Classically trained marketers are familiar with the Awareness, Interest, Desire, Action (AIDA) model of marketing: The funnel description of driving consumer awareness from awareness to interest, to desire or decisions, and then to final actions. This is a very transactional approach to customers, with a beginning, middle, and end point.

Newer concepts, including those promoted by Forrester Research, speak of a more holistic and ongoing customer life cycle. Forrester analysts and others have talked about Reach, Depth and Engagement as the three key phases of a relationship with a consumer across a spectrum of needs, desires and discovery, as well as with their greater social graphs.

Both concepts are critical to understand in the context of smarter content and content marketing as a whole.

Currently, most marketers pay a lot of attention to their paid media in the form of ATL (above the line). Broadcast media like TV, print, radio, and occasionally digital display falls into this category. These are the awareness and interest categories in the AIDA model and the “reach” category in the life cycle model.

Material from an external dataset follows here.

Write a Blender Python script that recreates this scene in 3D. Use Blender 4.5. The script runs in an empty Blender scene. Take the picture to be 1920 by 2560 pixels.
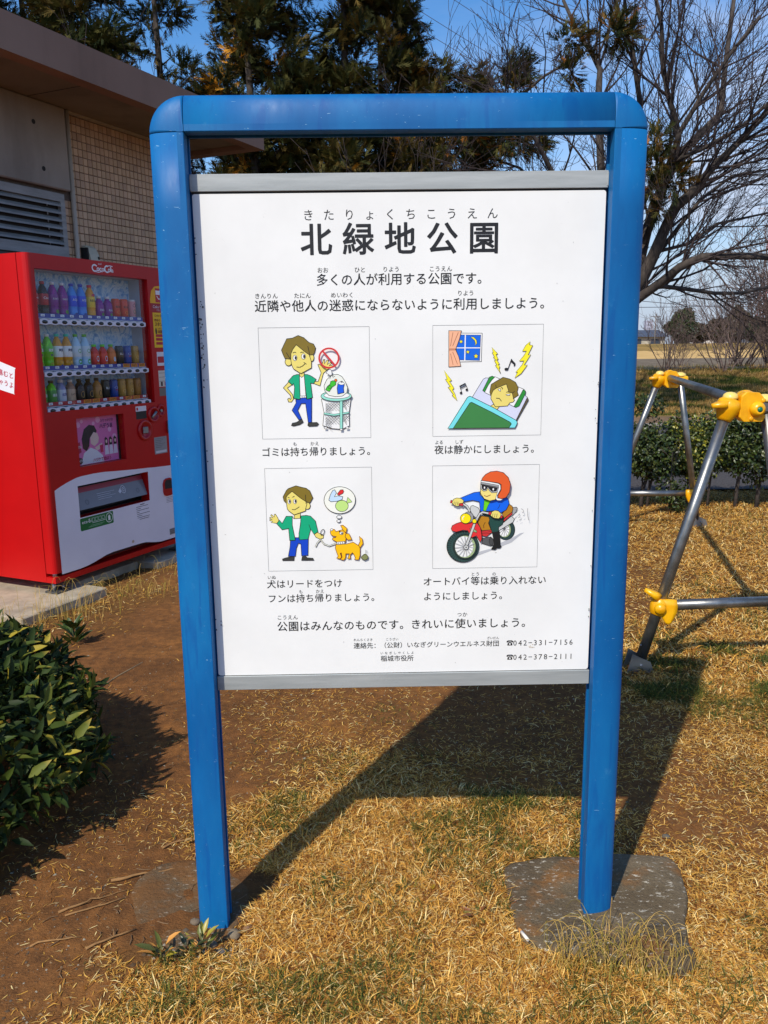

Marketers will also focus on BTL (below the line) direct-response vehicles, such as paid search and paid social, to drive further interest, consideration and purchase, or depth and engagement. Email and database marketing are also generally included in these stages and phases.

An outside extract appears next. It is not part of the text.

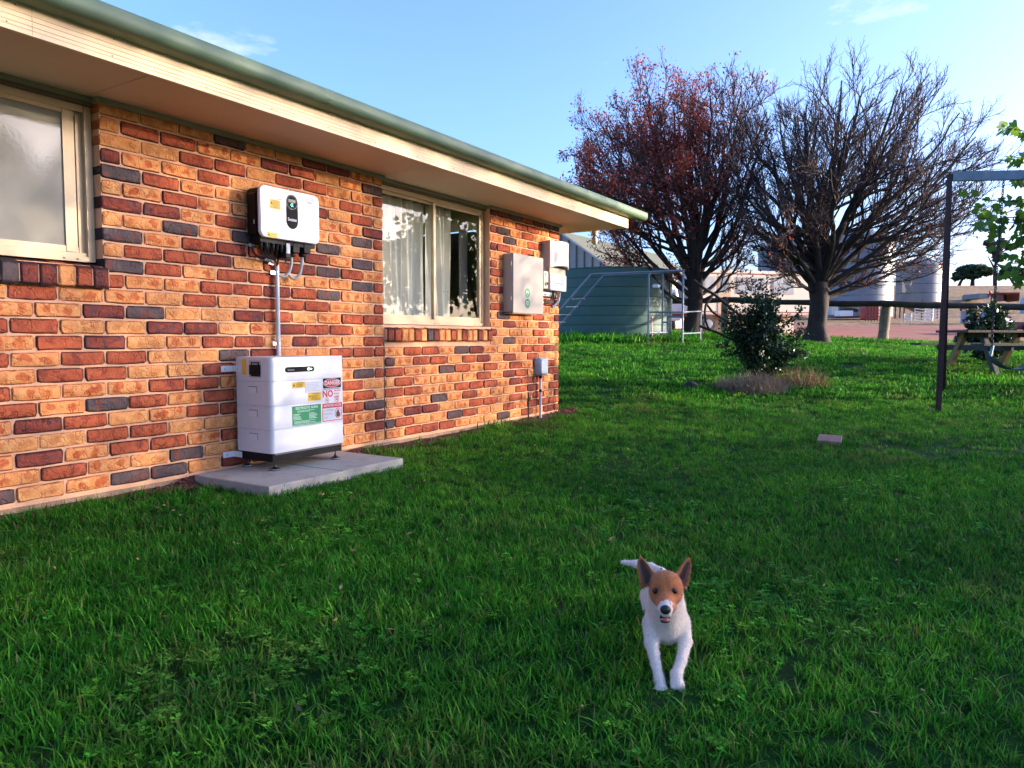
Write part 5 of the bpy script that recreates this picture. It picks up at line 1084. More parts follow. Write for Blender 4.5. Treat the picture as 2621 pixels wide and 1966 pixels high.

What's missing? How about considering all the other owned and earned content as part of the AIDA model or the life cycle model?

That's right. Because of the strong focus on the paid modes of advertising, very little emphasis is placed on researching, creating, and analyzing the types of marketer, publisher or consumer-created content that should be used at the “top of the funnel” or in the reach and discovery phases, versus the middle or bottom of the funnel and the depth and engagement phases.   

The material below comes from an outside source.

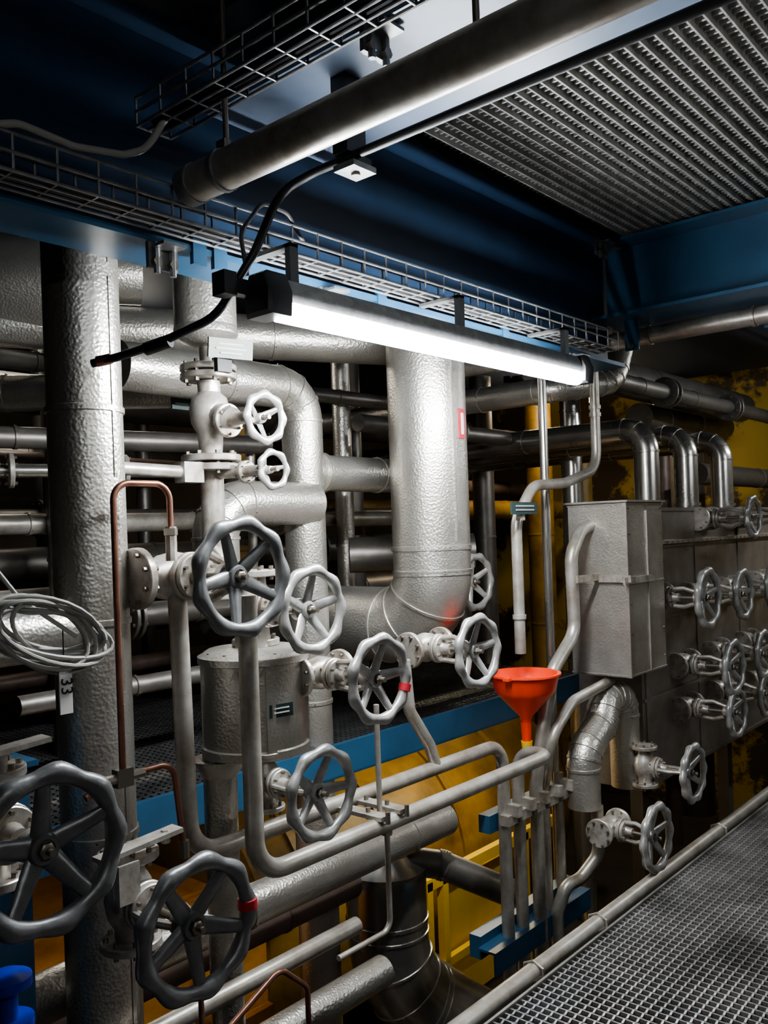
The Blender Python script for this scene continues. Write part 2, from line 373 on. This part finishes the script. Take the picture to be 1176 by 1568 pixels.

Have you ever considered what kind of articles and other content are better for reach versus depth? Or is it really that using images is better for awareness and interest, and videos are better for decisions and depth? What kind of content, in what kind of tone -- humorous, educational, and/or serious -- should be targeted to what type of persona at each stage of the customer journey or buying cycle? How do these various pieces of content get discovered through search, share and serendipity? 

These are all questions that marketers are just now waking up to. And it's not about more content -- it's about content that gets found, followed, friended and forwarded. It's about content that helps create itself, and lets you know where it has been, who has seen it or forwarded it, and where it ended up.

That's smarter content -- and that’s what the Gen X CMO and modern digital marketers need to be thinking about, whether the focus is an AIDA funnel model or the customer life cycle model.